Monday, August 21, 2006

Owners approve expansion of solar system

The dateline in Wednesday's paper is WASHINGTON. So now we know where the owners of planetary franchises have their headquarters. And the reportage provides insight into how business decisions are made on the macro-level. As predicted by ESPN, NYSE, and IAU analysts, expansion has once again hit the solar system. It seems nine planets don't provide a big enough viewing audience, so we're going to a 12-planet league.

What's next - revenue sharing? Think of how a 12-planet format will affect the playoffs! This could be as influential as the BCS (Bowl Championship Series to the layperson). Or not.

To solar system purists, of course, this is an outrage. Geez, they're letting Charon, Xena, and Ceres in, next every freaking asteroid between Mars and Jupiter will want planetary status. Then it will become an entitlement. What's to keep every large hunk of celestial debris from thinking it's a planet? What was wrong with the nine real planets anyway?

"More planets will be added later," astronomers from the International Astronomical Union (IAU) stated. Ya see? You let three upstart heavenly bodies into the solar system, and there goes the neighborhood. Like Reagan said about the Panama Canal, it's OUR solar system, and we intend to keep it.

Besides, it says right here that two of the newcomers - Charon and Xena - are "distant odd-balls wandering outside Neptune in weirdly shaped orbits," just like Pluto. You know, Pluto never did really fit in. Too small, too peculiar, too far out, it just wasn't like the other, normal planets, and frankly it didn't get along, you know, traveling in an irregular orbit as it does. So now the weirdos are called "plutons" but we have to treat them as if they were regular planets, sort of an affirmative action program.

The other newcomer, Ceres, was apparently treated as a planet back in the nineteenth century, and now it's a planet again. Sort of. Kind of a small-market planet, like Pittsburgh. It's been around for a long time, so we might as well call it a planet, in a marginal, tolerant kind of way, you know, like Milwaukee, even though it will never be in a position to compete with the big planets - your Jupiters, your Saturns, Uranuses.

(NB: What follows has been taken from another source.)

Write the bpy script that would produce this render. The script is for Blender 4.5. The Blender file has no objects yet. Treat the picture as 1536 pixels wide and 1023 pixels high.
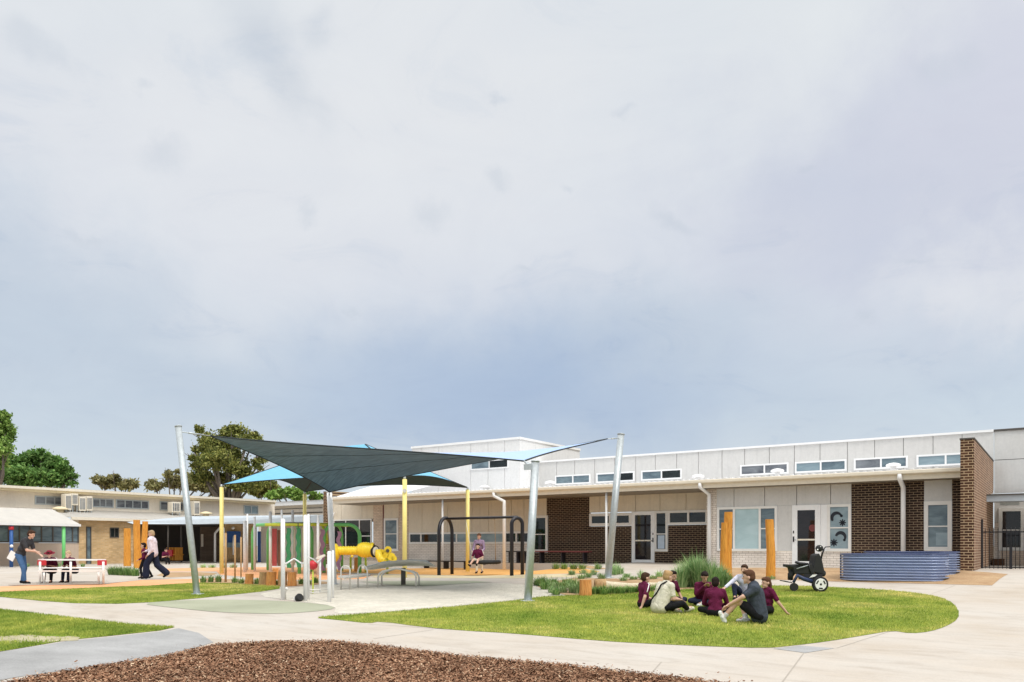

Speaking of bureaucrats, all this is still very much "up in the air," so to speak. Nothing is final until the recommendation of the Planet Definition Committee is approved by the 3,000 astronomers of the IAU meeting this week in Prague. Imagine the tension in the air. The conditions for planethood include being at least 500 miles wide, and Ceres just barely squeaks in at 580 - much smaller than our moon. It has to be round, and it has to orbit a star.

At least there are standards, like roundness, even though Earthlings are bound to be suspicious of any aspiring planet with an irregular orbit. So don't get any big ideas, you plutons! We'll always know you're different. And those other icy bodies out there lobbying the IAU and their local chapter of Planned Planethood, don't think this leaves the door open for just any asteroid to join the planet club.